Título: Fracasso deve dar estímulo à negociação Sul-Sul
Autor: Sergio Leo
Fonte: Valor Econômico, 22/06/2006, Brasil, p. A4

Se a Rodada Doha fracassar no fim de julho, a negociação Sul-Sul, que ocorre na Conferência das Nações Unidas para o Comércio e o Desenvolvimento (Unctad) pode se transformar no único instrumento para estimular rapidamente as exportações do Brasil, Argentina, Índia e outros emergentes.

A negociação Sul-Sul é realizada através do Sistema Global de Preferências Comerciais (SGPC), mecanismo da Unctad que prevê troca de concessões tarifárias entre países em desenvolvimento, e, portanto, sem estender as mesmas preferências aos países ricos.

No momento, essa negociação está em compasso de espera. Os países estão concentrados na OMC. "Mas se a Rodada Doha não der resultado, queremos que o SGPC funcione rapidamente", diz o embaixador da Argentina na OMC, Alberto Dumond. Está prevista para setembro uma reunião de alto nível para discutir as próximas etapas da negociação Sul-Sul. O Mercosul flutuou a idéia de corte das tarifas em 25% entre os cerca de 40 países participantes.

Um acordo Sul-Sul é possível, ainda mais que a China, o grande temor de todos os outros emergentes, não participa. Portanto, a concessão tarifária que o Brasil der à Índia não será estendida para a China. O outro lado da moeda é que o país não terá acesso preferencial ao mercado mais cobiçado do planeta.

Ao mesmo tempo, o governo brasileiro tende a impulsionar entendimentos com Índia e África do Sul através do chamado Ibas (Índia, Brasil, África do Sul). Haverá um grande encontro em meados de setembro, em Brasília, entre os três países, com comércio no centro da agenda.

Mesmo no caso de fiasco das negociações de julho na OMC, contudo, dificilmente algum governo vai anunciar o falecimento da rodada.
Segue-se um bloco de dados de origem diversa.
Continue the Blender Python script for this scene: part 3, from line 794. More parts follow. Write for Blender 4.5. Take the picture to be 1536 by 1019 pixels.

É um pouco como aconteceu com a Área de Livre Comércio da América (Alca), que não prosperou, mas até hoje não está abandonada de vez.

O mais provável é que os governos, enquanto se acusam mutuamente, vão continuar dizendo que vão continuar discutindo. Do lado brasileiro, uma reação oficial pode levar algum tempo. Provavelmente só no próximo governo no Brasil é que se pode esperar uma nova estratégia.

Certo mesmo é que os Estados Unidos têm insistido que sua própria estratégia contempla fortemente acordos bilaterais, para assegurar preferências a suas empresas em mercados importantes. A União Européia vai abrir negociações com países da América Central e não esconde o interesse por acordos com países asiáticos.

O Japão, que por décadas resistiu a esse tipo de acordo, está acelerando as iniciativas por pressão de suas empresas. A China também amplia as negociações bilaterais. A Índia está em negociações com a Asean (países do Sudeste Asiático) e pode baixar suas tarifas industriais para 5% até 2009 nesse contexto.

Pascal Lamy, diretor-geral da OMC, tem insistido, até para pressionar os governos, sobre os riscos para o sistema multilateral no caso de fiasco até julho. Primeiro, perde-se o que já está na mesa de negociação, que não é sem importância no corte de tarifas e subsídios. Segundo, pode de fato ocorrer a explosão de entendimentos bilaterais. As disputas comerciais vão aumentar, entre elas uma contra os subsídios agrícolas dos Estados Unidos.